La participation du public est active, sans barrière avec les acteurs.
Le spectacle se déroule le soir avec plusieurs pauses dont les reprises diffèrent parfois totalement de ce qui précédait.
La langue est le créole, avec quelques phrases en portugais de Sao Tomé.
Autrefois, les acteurs étaient uniquement masculins, mais les femmes ont maintenant fait leur apparition.
La musique et la danse sont inséparables de ce type de théâtre. C’est ainsi que le carnaval peut être également considéré comme du théâtre populaire.
Le centre de promotion des Arts et Spectacles de la Direction générale de la Culture, pour développer le théâtre saotoméen a créé le groupe  » Os Parodiantes da ilha « , groupe semi-professionnel interprétant des pièces écrites et contes traditionnels (ex : Cloçon Son de l’écrivain Fernando Macedo).
Quant à la musique saotoméenne traditionnelle, elle est jouée par des groupes tels que le Bulawé, le Socopé, le groupe musical Sangazuza et l’agroupement CTT.
Ecrire à Sao Tome : la voix de la poétesse Alda do Espirito Santo et du romancier Albertino Bragança
Alda Do Espirito Santo
Dans mon enfance, j’ai baigné dans un milieu culturel qui a favorisé mon entrée en littérature.

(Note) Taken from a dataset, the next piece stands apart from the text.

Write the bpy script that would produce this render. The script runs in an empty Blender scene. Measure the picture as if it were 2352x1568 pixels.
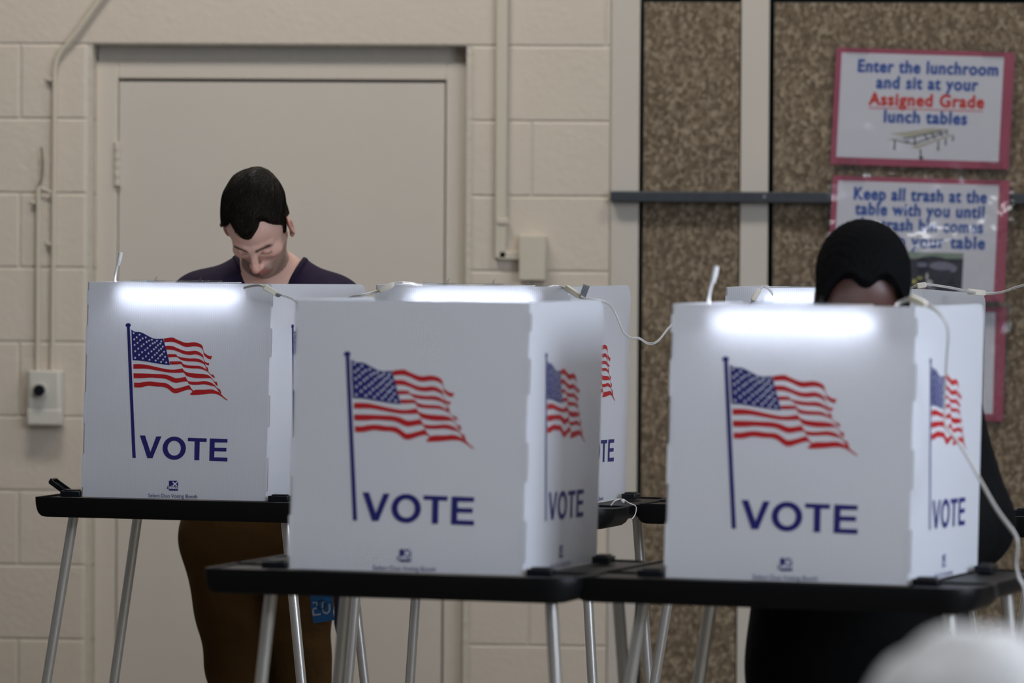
import bpy, math, random
import numpy as np
from mathutils import Vector, Matrix, Euler

# ------------------------------------------------------------------ camera, world, lights, exposure
SC = bpy.context.scene
COL = SC.collection
FPX = 11500.0                       # focal length in pixels of the 2352 x 1568 frame
YAW, ROLL = math.radians(4.3), math.radians(0.39)
PITCH = math.atan(279.0 / FPX)
EYE = Vector((0.0, 0.0, 1.66))
CAM_M = (Matrix.Rotation(YAW, 3, 'Z') @ Matrix.Rotation(math.pi / 2 - PITCH, 3, 'X') @ Matrix.Rotation(ROLL, 3, 'Z'))
cam_data = bpy.data.cameras.new('camera')
cam = bpy.data.objects.new('camera', cam_data)
COL.objects.link(cam)
cam.matrix_world = Matrix.Translation(EYE) @ CAM_M.to_4x4()
cam_data.sensor_width = 36.0
cam_data.lens = 36.0 * FPX / 2352.0
cam_data.clip_end = 100
cam_data.dof.use_dof = True
cam_data.dof.focus_distance = 10.35
cam_data.dof.aperture_fstop = 4.8
SC.camera = cam

SC.view_settings.view_transform = 'Standard'
SC.view_settings.look = 'None'
SC.view_settings.gamma = 1.0
SC.view_settings.exposure = 0.0
SC.view_settings.use_curve_mapping = False
SC.cycles.use_denoising = True
SC.cycles.max_bounces = 10
SC.cycles.diffuse_bounces = 6
SC.cycles.transmission_bounces = 8
SC.cycles.transparent_max_bounces = 12
SC.cycles.sample_clamp_indirect = 0.0

W_ = bpy.data.worlds.new('world')
SC.world = W_
W_.use_nodes = True
W_.node_tree.nodes['Background'].inputs[0].default_value = (0.9, 0.95, 1.0, 1)
W_.node_tree.nodes['Background'].inputs[1].default_value = 0.2

def area_lamp(name, loc, size, size_y, watts, colour=(1.0, 0.95, 0.885)):
    l = bpy.data.lights.new(name, 'AREA')
    l.shape = 'RECTANGLE'
    l.size, l.size_y, l.energy, l.color = size, size_y, watts, colour
    o = bpy.data.objects.new(name, l)
    COL.objects.link(o)
    o.location = loc                # an area lamp faces down by default: a ceiling fixture
    return o
area_lamp('ceiling_lamp', (-1.9, 11.9, 4.5), 1.2, 0.5, 57)
area_lamp('ceiling_lamp', (0.9, 11.7, 4.5), 1.2, 0.5, 37)
area_lamp('ceiling_lamp', (-2.7, 7.0, 4.5), 1.2, 0.5, 15)
area_lamp('ceiling_lamp', (0.9, 7.0, 4.5), 1.2, 0.5, 32)
area_lamp('ceiling_lamp', (-1.0, 3.4, 4.5), 1.2, 0.5, 47, (0.95, 0.97, 1.0))
area_lamp('ceiling_lamp', (2.6, 3.4, 4.5), 1.2, 0.5, 68, (0.95, 0.97, 1.0))

# ------------------------------------------------------------------ where things stand
def ray(px, py):
    v = Vector(((px - 1176.0) / FPX, -(py - 784.0) / FPX, -1.0))
    return (CAM_M @ v)
def at_y(px, py, y):                # the point seen at a pixel on the plane Y = y
    d = ray(px, py)
    return EYE + d * (y / d.y)
def at_d(px, py, d):                # the point seen at a pixel at a distance d ahead of the camera
    return EYE + ray(px, py) * d
CF, SF = math.cos(YAW), math.sin(YAW)
def ground(px, d):                  # floor point below a pixel column at a distance d
    r = (px - 1176.0) * d / FPX
    return Vector((r * CF - d * SF, r * SF + d * CF, 0.0))
WALL_Y = 13.54
def wx(px, py=500): return at_y(px, py, WALL_Y).x
def wz(px, py): return at_y(px, py, WALL_Y).z

# ------------------------------------------------------------------ materials
def nodes_of(name):
    m = bpy.data.materials.new(name)
    m.use_nodes = True
    nt = m.node_tree
    return m, nt, nt.nodes['Principled BSDF']
def plain(name, col, rough=0.5, metal=0.0, spec=0.5, bump=None, vary=None, coat=0.0):
    m, nt, b = nodes_of(name)
    b.inputs['Base Color'].default_value = (*col, 1)
    b.inputs['Roughness'].default_value = rough
    b.inputs['Metallic'].default_value = metal
    b.inputs['Specular IOR Level'].default_value = spec
    b.inputs['Coat Weight'].default_value = coat
    tc = nt.nodes.new('ShaderNodeTexCoord')
    if bump:                        # (scale, strength, distance)
        n = nt.nodes.new('ShaderNodeTexNoise'); n.inputs['Scale'].default_value = bump[0]; n.inputs['Detail'].default_value = 5
        bp = nt.nodes.new('ShaderNodeBump'); bp.inputs['Strength'].default_value = bump[1]; bp.inputs['Distance'].default_value = bump[2]
        nt.links.new(tc.outputs['Object'], n.inputs['Vector']); nt.links.new(n.outputs['Fac'], bp.inputs['Height'])
        nt.links.new(bp.outputs['Normal'], b.inputs['Normal'])
    if vary:                        # (scale, amount)
        n = nt.nodes.new('ShaderNodeTexNoise'); n.inputs['Scale'].default_value = vary[0]; n.inputs['Detail'].default_value = 4
        r = nt.nodes.new('ShaderNodeValToRGB')
        r.color_ramp.elements[0].position, r.color_ramp.elements[1].position = 0.3, 0.7
        r.color_ramp.elements[0].color = (*[c * (1 - vary[1]) for c in col], 1)
        r.color_ramp.elements[1].color = (*[min(1, c * (1 + vary[1])) for c in col], 1)
        nt.links.new(tc.outputs['Object'], n.inputs['Vector']); nt.links.new(n.outputs['Fac'], r.inputs['Fac'])
        nt.links.new(r.outputs['Color'], b.inputs['Base Color'])
    return m

M = {}
M['block'] = plain('painted_block', (0.625, 0.555, 0.465), 0.45, bump=(55, 0.30, 0.006), vary=(3, 0.02))
M['joint'] = plain('painted_mortar', (0.58, 0.53, 0.445), 0.5, bump=(60, 0.4, 0.01))
M['door'] = plain('painted_door', (0.60, 0.55, 0.485), 0.45, bump=(120, 0.08, 0.004), vary=(2, 0.02))
M['frame'] = plain('painted_frame', (0.625, 0.565, 0.485), 0.4, bump=(60, 0.1, 0.004))
M['stile'] = plain('stile_paint', (0.56, 0.52, 0.46), 0.4, vary=(4, 0.02))
M['dark'] = plain('dark_gap', (0.006, 0.006, 0.006), 0.9)
M['hall'] = plain('hall_paint', (0.22, 0.22, 0.22), 0.7, vary=(1, 0.03))
M['ceil'] = plain('ceiling_tile', (0.62, 0.62, 0.60), 0.8, vary=(2, 0.03))
M['steel'] = plain('slate_bar', (0.038, 0.045, 0.055), 0.45, metal=0.2, vary=(30, 0.12))
M['bolt'] = plain('bolt', (0.55, 0.56, 0.58), 0.3, metal=1)
M['conduit'] = plain('painted_conduit', (0.60, 0.55, 0.45), 0.4)
M['boxpaint'] = plain('box_paint', (0.62, 0.60, 0.54), 0.4)
M['olive'] = plain('olive_cable', (0.20, 0.17, 0.09), 0.6)
M['blackplastic'] = plain('black_plastic', (0.004, 0.004, 0.0045), 0.42, spec=0.16, bump=(350, 0.12, 0.001))
M['clip'] = plain('clip_plastic', (0.006, 0.007, 0.010), 0.34, spec=0.3)
M['alu'] = plain('aluminium_tube', (0.74, 0.71, 0.66), 0.30, metal=0.8)
M['rubber'] = plain('rubber', (0.02, 0.02, 0.02), 0.8)
M['navy'] = plain('navy_ink', (0.012, 0.012, 0.14), 0.5)
M['red'] = plain('red_ink', (0.44, 0.008, 0.012), 0.5)
M['starwhite'] = plain('star_white', (0.72, 0.75, 0.82), 0.5)
M['cord'] = plain('cord_plastic', (0.55, 0.54, 0.52), 0.35)
M['cordcore'] = plain('cord_core', (0.20, 0.20, 0.24), 0.4)
M['connector'] = plain('connector_plastic', (0.66, 0.62, 0.52), 0.4)
M['plug'] = plain('white_plug', (0.82, 0.83, 0.84), 0.35)
M['tag'] = plain('grey_tag', (0.20, 0.21, 0.23), 0.5)
M['tagprint'] = plain('tag_print', (0.06, 0.065, 0.08), 0.5)
M['string'] = plain('white_string', (0.62, 0.60, 0.57), 0.8)
M['lamphousing'] = plain('lamp_housing', (0.8, 0.8, 0.82), 0.4)
M['pink'] = plain('pink_card', (0.34, 0.068, 0.12), 0.55, vary=(9, 0.06))
M['paper'] = plain('white_paper', (0.60, 0.61, 0.68), 0.6)
M['signblue'] = plain('sign_blue', (0.02, 0.08, 0.34), 0.6)
M['signred'] = plain('sign_red', (0.55, 0.03, 0.02), 0.6)
M['tabletop'] = plain('drawn_tabletop', (0.42, 0.41, 0.33), 0.6)
M['drawndark'] = plain('drawn_dark', (0.03, 0.045, 0.04), 0.6)
M['binblack'] = plain('bin_black', (0.014, 0.016, 0.035), 0.6, vary=(40, 0.6))
M['binshine'] = plain('bin_shine', (0.16, 0.17, 0.24), 0.6)
M['binyellow'] = plain('bin_yellow', (0.42, 0.40, 0.10), 0.6)
M['bingreen'] = plain('bin_green', (0.20, 0.27, 0.22), 0.6)
M['binpink'] = plain('bin_pink', (0.40, 0.22, 0.26), 0.6)
M['binwhite'] = plain('bin_white', (0.5, 0.5, 0.5), 0.6)
M['shirt'] = plain('purple_jersey', (0.014, 0.0075, 0.026), 0.85, spec=0.2, bump=(14, 0.35, 0.02), vary=(60, 0.15))
M['shirtseam'] = plain('purple_rib', (0.010, 0.0055, 0.020), 0.85, spec=0.2)
M['khaki'] = plain('khaki_cotton', (0.062, 0.030, 0.007), 0.85, spec=0.15, bump=(11, 0.5, 0.03), vary=(8, 0.12))
M['shoe'] = plain('brown_shoe', (0.05, 0.025, 0.012), 0.5)
M['coat'] = plain('black_wool_coat', (0.0035, 0.0035, 0.004), 0.9, spec=0.1, bump=(40, 0.3, 0.01))
M['cap'] = plain('black_knit_cap', (0.004, 0.004, 0.0045), 0.95, spec=0.05, bump=(160, 0.8, 0.006))
M['jumper'] = plain('grey_jumper', (0.10, 0.11, 0.13), 0.9, bump=(60, 0.4, 0.01))
M['trouser'] = plain('dark_trouser', (0.02, 0.022, 0.03), 0.85)
M['chair'] = plain('chair_plastic', (0.05, 0.06, 0.09), 0.5)
M['lanyard'] = plain('blue_lanyard', (0.006, 0.10, 0.27), 0.6)
M['numeral'] = plain('pale_numeral', (0.42, 0.45, 0.50), 0.6)
M['darkstrap'] = plain('dark_strap', (0.008, 0.012, 0.035), 0.5)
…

Ma mère, aujourd’hui âgée de 90 ans, était professeur à l’école primaire. A la maison, il y avait beaucoup de livres et aussi loin que je me souvienne je les dévorai… Mon professeur de portugais m’a également beaucoup encouragée, elle a joué un rôle considérable dans l’élargissement de mon horizon littéraire. Puis la vie, l’Afrique et les convulsions sociales qui ont bouleversé le monde après la seconde guerre mondiale ont modifié sensiblement le cours de mon écriture. En tant qu’Africaine, face à la problématique du colonialisme et du fascisme sévissant alors dans la dénommée « Mère Patrie », ma plume a commencé à esquisser quelques mots dont se sont fait l’écho Alfredo Margarido et Mario de Andrade.

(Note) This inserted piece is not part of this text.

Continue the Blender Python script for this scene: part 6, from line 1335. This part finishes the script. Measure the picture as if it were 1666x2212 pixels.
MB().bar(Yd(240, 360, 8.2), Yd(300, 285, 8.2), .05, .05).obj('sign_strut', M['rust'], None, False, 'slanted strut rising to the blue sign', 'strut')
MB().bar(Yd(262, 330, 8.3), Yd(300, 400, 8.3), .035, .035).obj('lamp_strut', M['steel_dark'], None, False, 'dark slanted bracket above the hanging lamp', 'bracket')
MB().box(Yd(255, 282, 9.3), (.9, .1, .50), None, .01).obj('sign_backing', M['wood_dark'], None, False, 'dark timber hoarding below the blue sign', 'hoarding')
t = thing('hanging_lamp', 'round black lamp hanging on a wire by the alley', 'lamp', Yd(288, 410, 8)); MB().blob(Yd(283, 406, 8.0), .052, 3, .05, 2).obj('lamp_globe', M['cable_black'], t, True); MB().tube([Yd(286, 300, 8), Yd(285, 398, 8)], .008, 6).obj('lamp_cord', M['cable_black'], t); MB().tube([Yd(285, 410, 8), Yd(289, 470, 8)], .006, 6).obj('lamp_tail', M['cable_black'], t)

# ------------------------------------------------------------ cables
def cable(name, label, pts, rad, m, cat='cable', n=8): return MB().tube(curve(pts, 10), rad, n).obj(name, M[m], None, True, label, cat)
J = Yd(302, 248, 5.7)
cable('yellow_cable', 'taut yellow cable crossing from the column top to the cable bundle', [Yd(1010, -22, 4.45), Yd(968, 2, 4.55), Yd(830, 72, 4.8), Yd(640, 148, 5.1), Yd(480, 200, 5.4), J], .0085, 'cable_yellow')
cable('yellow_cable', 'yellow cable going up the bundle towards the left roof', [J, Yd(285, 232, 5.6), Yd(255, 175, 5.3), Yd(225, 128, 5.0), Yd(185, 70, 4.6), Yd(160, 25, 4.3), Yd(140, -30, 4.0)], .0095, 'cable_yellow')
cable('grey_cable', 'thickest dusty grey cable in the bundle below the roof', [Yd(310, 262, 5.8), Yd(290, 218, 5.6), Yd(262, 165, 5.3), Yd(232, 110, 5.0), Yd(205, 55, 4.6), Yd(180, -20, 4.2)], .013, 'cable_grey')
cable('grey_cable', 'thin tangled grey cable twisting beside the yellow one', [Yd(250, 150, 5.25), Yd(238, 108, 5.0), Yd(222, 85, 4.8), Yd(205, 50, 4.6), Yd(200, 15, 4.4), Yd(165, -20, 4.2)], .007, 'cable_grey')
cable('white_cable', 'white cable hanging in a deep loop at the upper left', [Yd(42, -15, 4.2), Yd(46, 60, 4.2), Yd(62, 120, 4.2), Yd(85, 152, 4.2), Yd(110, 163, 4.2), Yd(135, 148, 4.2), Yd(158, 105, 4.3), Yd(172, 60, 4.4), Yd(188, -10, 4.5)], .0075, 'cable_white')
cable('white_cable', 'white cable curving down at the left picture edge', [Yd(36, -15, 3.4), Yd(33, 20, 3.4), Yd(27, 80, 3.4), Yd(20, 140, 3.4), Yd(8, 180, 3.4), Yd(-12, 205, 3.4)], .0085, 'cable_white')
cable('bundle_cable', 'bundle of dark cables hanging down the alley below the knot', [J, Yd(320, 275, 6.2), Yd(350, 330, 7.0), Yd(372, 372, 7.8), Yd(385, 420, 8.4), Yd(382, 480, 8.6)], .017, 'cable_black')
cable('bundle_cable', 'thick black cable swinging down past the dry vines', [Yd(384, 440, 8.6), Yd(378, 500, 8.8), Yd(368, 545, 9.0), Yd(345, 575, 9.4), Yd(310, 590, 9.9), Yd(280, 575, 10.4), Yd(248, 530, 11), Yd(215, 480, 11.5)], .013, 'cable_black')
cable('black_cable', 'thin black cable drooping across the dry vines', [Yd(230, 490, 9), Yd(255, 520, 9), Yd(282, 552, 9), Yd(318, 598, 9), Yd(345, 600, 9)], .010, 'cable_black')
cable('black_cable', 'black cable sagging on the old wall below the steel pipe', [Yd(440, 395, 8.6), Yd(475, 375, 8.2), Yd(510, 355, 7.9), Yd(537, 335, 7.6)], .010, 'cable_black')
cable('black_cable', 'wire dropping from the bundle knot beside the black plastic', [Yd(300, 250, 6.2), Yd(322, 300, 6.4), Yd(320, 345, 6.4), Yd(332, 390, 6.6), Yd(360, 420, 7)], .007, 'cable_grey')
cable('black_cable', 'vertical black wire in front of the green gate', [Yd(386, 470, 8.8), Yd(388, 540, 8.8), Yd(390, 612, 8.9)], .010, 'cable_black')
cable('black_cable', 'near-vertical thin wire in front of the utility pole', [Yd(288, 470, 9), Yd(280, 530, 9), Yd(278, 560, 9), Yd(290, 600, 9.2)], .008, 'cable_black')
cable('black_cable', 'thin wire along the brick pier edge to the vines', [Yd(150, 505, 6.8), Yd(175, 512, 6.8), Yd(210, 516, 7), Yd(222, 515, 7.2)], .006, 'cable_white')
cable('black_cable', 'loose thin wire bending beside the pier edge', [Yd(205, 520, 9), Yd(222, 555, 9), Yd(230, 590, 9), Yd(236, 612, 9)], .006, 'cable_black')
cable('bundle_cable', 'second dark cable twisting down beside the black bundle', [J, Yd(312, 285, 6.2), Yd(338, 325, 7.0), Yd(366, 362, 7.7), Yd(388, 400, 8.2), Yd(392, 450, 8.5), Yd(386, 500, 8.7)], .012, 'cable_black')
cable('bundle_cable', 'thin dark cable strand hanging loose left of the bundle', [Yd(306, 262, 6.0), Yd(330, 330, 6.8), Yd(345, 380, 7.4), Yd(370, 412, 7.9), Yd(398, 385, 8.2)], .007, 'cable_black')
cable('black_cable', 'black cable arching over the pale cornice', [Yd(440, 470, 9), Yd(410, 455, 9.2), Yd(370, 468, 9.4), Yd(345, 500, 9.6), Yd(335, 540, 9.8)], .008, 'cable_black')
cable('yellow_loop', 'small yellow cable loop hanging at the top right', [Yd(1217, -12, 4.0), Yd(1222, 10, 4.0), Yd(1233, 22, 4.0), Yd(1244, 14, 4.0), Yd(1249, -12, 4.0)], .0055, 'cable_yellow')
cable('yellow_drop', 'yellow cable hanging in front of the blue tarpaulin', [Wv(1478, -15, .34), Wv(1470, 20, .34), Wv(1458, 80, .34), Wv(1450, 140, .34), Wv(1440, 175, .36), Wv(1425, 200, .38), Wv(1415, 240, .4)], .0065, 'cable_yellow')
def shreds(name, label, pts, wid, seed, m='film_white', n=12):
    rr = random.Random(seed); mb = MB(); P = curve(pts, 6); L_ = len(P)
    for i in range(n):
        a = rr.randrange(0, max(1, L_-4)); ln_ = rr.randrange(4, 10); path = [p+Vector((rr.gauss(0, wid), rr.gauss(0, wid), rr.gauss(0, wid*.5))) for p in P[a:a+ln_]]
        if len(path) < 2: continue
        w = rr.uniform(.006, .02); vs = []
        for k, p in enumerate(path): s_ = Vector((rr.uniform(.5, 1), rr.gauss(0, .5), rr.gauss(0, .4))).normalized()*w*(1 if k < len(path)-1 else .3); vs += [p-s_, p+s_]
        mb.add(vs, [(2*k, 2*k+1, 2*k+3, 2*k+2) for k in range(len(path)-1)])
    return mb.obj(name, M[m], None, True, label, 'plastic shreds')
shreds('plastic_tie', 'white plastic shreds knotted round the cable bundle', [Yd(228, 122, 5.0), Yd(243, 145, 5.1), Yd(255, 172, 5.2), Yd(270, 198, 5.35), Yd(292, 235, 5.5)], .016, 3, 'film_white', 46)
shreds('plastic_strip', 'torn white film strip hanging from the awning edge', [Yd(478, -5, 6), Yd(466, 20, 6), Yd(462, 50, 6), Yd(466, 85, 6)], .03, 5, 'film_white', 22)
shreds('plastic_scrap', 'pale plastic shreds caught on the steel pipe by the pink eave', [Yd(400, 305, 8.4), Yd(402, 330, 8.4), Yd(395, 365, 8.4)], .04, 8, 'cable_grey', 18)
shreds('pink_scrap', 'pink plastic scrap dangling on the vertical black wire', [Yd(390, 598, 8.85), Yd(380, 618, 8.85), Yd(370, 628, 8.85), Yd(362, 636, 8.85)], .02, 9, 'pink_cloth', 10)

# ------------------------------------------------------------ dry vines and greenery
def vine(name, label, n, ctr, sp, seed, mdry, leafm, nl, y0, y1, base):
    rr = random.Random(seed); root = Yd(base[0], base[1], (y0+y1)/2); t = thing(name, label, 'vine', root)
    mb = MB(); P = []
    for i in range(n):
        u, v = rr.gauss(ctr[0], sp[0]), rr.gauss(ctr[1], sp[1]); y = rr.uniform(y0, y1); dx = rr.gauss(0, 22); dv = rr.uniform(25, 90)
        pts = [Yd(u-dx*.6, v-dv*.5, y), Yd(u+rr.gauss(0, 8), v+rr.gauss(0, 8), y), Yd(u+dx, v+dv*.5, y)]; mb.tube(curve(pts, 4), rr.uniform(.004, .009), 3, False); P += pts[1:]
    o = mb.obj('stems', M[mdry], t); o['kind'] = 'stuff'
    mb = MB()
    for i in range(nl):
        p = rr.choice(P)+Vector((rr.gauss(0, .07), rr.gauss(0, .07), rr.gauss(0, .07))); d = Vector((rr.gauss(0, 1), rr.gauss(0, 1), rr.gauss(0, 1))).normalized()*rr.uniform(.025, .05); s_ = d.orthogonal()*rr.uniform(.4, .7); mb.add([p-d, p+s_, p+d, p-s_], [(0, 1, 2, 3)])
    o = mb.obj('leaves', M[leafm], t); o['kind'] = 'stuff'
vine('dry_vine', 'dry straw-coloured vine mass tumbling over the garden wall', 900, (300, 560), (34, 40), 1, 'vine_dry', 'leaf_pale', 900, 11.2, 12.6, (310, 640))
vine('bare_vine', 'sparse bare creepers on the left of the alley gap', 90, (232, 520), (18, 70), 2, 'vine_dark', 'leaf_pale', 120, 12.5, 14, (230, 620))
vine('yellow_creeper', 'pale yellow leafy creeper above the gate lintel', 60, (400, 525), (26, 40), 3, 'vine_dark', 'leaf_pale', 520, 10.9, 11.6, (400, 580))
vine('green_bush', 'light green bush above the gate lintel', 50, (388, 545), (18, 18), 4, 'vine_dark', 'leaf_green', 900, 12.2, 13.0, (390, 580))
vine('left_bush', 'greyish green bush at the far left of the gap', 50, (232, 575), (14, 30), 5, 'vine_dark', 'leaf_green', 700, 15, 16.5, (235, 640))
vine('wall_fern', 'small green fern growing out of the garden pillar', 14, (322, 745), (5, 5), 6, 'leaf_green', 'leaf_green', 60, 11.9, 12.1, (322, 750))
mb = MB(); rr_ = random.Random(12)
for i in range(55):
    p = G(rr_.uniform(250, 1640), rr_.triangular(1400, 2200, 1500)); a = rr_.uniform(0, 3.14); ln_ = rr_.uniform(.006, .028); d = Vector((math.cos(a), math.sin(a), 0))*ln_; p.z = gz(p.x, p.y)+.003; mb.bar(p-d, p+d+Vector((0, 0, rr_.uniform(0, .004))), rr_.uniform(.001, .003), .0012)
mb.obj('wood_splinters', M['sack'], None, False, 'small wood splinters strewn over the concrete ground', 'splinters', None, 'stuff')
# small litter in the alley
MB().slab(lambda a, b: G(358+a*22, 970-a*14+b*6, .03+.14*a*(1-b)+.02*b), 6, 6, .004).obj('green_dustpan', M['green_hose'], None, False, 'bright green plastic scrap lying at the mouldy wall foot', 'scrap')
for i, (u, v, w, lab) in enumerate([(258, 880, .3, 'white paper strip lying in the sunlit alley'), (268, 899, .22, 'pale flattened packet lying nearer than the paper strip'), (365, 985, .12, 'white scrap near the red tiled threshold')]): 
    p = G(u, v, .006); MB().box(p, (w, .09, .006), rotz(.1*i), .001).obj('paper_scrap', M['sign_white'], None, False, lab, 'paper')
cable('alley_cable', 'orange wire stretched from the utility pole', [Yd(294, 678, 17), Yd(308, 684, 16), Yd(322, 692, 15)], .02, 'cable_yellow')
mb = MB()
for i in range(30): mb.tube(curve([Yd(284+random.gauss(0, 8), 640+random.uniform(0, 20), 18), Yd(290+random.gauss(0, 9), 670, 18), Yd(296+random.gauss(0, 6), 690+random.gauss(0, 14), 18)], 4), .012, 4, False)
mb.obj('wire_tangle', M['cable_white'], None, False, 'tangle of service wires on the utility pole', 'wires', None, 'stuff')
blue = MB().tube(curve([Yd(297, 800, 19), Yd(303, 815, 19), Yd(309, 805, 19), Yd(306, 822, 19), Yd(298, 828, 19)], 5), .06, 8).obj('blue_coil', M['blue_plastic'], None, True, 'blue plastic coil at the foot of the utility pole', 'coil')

Etre écrivain actuellement à Sao Tome e Principe témoigne d’un profond acte de courage et de résistance ! Je m’explique : je me réfère ici à ce qui a généré l’absence de toute maison d’édition dans mon pays à savoir la monoculture du cacao pour l’exportation. Des termes d’échange injustes et l’exiguïté du marché interne ont entraîné la pauvreté de la population au sein d’un espace qui durant des siècles a été considéré comme une colonie d’exportation. Aussi, vu l’état de sous-développement de ce petit pays africain, la culture n’est pas une priorité, le jaillissement de « fantaisies littéraires » n’est qu’une chimère étouffée par les tentatives de lutte contre la pauvreté. Dans cette situation, « l’intériorité littéraire » est reléguée à des jours meilleurs… Est-ce la meilleure solution ? Le temps nous le dira.
Albertino Bragança
La nécessité d’écrire, de porter sur le théâtre la vie des personnages que j’ai à l’intérieur de moi, se rebellant pour accéder à une existence propre, est quelque chose qui vient de la nuit des temps. Lorsque j’étais enfant, mon grand-père maternel, Albertino, un homme d’une discipline rigoureuse, inflexible, me contraignait à lire. De la lecture à l’écriture, il n’y eut qu’un saut. Le saut capable de permettre le tableau d’un scénario d’oppression et de misère presque apocalyptique, qui a pris racine dans le pays colonisé et qui, contre toute attente, a vu s’étendre ses tentacules dans la période post-coloniale.
Créateur de personnages et de mondes qui surgissent sous l’impulsion de passions souvent rencontrées, l’écrivain se débat au milieu d’angoisses : celle d’écrire et ne pas en avoir la possibilité faute d’édition, celle de porter aux autres son message, ce cri qui l’envahit et qui devrait pouvoir se transmettre, celle de s’insérer dans un espace où le livre et la lecture sont en absolue minorité et où l’écrivain est considéré avec la plus grande indifférence.